WATCH: Rent from £3.49 on Prime Video

17 Again (2009)

Funny, sweet and surprisingly tender, 17 Again is one of those slightly strange ‘00s films with unexplained supernatural elements. That said, the love at its heart (both romantic and familial) is absolutely timeless. Mike is almost divorced and dissatisfied with life, longing to be 17 again so he can relive his glory days. One day, he wakes up to discover his wish has been granted.

WATCH: Rent on Prime Video from £3.49

Pride & Prejudice (2005)

OK fine, we’ll admit it: Jane Austen’s magnum opus is one of the best romantic films of all time. Much adapted, Joe Wright’s rendition starring Kiera Knightly and Matthew McFayden is particularly charming. That rain scene… Need I say more?

WATCH: Free with a Netflix subscription

27 Dresses (2008)

Wedding films can be a bit of a drag, but 27 Dresses completely rethinks the form, following wedding fanatic Jane (Katherine Heigl hot off Grey’s Anatomy) who is always a bridesmaid and never a bride. And, when her sister moves back to town and falls in love with Jane’s dreamboat boss, it looks like Jane is about to be a bridesmaid all over again. 

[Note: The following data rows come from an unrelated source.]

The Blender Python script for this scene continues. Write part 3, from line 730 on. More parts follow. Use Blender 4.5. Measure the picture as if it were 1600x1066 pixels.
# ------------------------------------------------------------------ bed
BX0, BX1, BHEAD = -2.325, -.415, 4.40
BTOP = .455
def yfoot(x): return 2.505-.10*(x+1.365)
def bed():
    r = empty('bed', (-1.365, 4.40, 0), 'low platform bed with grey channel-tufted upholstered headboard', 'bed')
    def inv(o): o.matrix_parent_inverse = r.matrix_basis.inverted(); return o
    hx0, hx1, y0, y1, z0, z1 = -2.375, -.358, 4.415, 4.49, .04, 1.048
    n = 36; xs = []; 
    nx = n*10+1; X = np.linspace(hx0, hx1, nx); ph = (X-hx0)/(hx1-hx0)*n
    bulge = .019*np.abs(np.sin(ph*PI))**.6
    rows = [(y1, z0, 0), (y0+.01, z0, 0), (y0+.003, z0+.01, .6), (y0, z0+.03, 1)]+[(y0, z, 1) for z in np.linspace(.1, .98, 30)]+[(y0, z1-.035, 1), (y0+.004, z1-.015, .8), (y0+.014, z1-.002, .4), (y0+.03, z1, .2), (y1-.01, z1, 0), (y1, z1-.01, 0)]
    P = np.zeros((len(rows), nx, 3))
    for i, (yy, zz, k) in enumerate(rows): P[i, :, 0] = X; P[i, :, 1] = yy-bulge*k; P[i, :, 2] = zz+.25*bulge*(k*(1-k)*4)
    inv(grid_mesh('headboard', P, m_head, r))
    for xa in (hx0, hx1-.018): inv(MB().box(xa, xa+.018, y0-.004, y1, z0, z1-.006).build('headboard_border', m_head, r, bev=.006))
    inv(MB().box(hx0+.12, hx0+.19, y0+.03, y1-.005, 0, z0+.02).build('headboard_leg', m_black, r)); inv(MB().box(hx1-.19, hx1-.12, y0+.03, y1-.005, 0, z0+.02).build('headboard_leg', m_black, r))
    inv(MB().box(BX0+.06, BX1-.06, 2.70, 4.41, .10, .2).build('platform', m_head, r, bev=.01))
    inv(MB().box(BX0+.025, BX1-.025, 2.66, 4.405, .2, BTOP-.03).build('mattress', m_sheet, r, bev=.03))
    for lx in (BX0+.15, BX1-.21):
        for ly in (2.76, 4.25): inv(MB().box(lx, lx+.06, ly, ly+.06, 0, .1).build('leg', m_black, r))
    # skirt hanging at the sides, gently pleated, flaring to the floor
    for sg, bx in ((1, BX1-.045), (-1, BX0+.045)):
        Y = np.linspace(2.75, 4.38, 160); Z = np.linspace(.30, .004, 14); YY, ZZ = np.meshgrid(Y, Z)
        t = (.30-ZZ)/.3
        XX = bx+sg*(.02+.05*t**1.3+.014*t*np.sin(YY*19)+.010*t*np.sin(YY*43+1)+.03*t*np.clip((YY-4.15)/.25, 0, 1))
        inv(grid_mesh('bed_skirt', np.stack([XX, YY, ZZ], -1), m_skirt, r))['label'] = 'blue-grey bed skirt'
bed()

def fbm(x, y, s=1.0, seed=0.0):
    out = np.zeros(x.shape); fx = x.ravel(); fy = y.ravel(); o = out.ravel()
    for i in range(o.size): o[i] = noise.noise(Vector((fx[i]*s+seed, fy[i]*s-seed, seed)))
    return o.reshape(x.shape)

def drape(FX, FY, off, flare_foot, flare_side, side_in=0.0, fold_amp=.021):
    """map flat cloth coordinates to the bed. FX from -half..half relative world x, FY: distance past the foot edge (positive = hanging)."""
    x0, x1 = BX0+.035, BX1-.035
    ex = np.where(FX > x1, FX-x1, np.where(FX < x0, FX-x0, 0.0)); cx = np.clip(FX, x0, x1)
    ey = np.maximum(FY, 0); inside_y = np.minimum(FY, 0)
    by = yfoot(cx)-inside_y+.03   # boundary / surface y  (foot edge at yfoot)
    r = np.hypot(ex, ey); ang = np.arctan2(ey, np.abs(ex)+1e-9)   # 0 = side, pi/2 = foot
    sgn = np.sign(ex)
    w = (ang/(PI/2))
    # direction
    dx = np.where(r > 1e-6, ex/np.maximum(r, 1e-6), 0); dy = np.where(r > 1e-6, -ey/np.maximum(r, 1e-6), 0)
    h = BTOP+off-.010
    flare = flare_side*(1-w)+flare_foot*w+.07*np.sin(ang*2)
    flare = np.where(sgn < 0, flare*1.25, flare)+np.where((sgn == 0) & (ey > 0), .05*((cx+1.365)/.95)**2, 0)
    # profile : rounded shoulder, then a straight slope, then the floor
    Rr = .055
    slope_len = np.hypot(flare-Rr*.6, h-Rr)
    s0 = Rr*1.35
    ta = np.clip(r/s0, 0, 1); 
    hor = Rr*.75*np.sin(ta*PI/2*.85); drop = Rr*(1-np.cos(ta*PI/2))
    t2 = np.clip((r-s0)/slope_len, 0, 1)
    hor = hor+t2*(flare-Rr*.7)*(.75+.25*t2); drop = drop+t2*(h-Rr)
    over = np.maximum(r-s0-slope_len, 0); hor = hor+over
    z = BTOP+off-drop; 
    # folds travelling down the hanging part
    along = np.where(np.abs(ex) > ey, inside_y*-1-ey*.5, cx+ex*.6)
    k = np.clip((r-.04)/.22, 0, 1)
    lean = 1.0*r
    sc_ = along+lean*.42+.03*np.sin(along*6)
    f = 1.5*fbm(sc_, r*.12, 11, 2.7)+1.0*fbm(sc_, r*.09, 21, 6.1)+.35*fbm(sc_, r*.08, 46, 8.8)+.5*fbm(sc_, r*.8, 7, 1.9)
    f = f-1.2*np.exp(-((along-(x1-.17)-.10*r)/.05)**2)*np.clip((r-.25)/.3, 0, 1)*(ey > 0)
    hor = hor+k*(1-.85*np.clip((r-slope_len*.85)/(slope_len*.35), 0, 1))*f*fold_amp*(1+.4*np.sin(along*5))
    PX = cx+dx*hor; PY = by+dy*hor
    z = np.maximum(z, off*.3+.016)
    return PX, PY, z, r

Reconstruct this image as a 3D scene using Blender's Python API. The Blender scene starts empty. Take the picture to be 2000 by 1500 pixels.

WATCH: Free with a Disney+ subscription

How To Lose A Guy In 10 Days (2003)

Kate Hudson and Matthew McConaughey shine in this ‘00s classic, following journalist Andie Anderson (Hudson) tasked to pen an article on losing a man in 10 days, while Ben (McConaughey) seeks to prove to his colleagues that he could make any woman fall in love with him. A perfect storm.